The pen flows easier with each line, the grip on it… but I’m still not sure if it’s a friendly writing tool, conducive to coherent writing, the fountain pen wants to slide, wants letters to merge, to keep going and going, to write words like antidisestablishmentarianism, a word Jill and I read in the dictionary back in the late 1970s and me being surprised she could work out its meaning by taking it apart. Books and words and reading were important in my family, although formal education was not highly regarded. The educated uncles were not considered successful, as if there was something lacking in people with a vast education, not something to look up to, slightly shameful, something that disprepared you for life. Looking good was important, being lean was important, going to the beach was important, working hard and making money was important. High school was all you needed + a way to make money by selling stuff. In that sense, I’ve lived much of my life with a sense of failure, that what I have accomplished has not given me the capital to live an independent and unrestricted life, and I have become one of the lamentable uncles, those with talent and learning, but lacking in the tools to make it in the world. Like anything we claim about ourselves, this isn’t entirely and always true, but it is on certain days and in a certain light.

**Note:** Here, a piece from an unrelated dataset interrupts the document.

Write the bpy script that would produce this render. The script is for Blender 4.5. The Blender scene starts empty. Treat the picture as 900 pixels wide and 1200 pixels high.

Have occasional diary entries: Early Utterances from a Writing Life, I, II, III, IV, X, XI. Like this:

Saturday, 11 March 2006: Not sure how I feel about this notebook. Too shiny, too white – maybe I just have to get used to it. Must set up more workshops, contact festivals. Add reviews to the website. Snow and blizzards expected in the North tonight. Slobodan Milosevic died in his cell today.

Monday, 13 March 2006: “I knew it would,” you said, and you ate some more.

He kept throwing his head back and making the kind of noise you make when you’re not sure if this is pleasurable or painful, but you know you don’t want it to stop.

“You’re delicious,” you said.

Because you thought it might be sour, tinny. You feared your lover would taste of rust. You’d tasted your own blood once, and it was like licking a tin can, something cold, like steel, as if that’s what you were made of.

By the end of the night there was a pixie hat of green left on the pillow, so you picked it up by the stem – almost weightless – and placed it by the bedside, tiny drops of pink water, very far from blood red, trickled onto the white surface and sat there like echoes of a lake.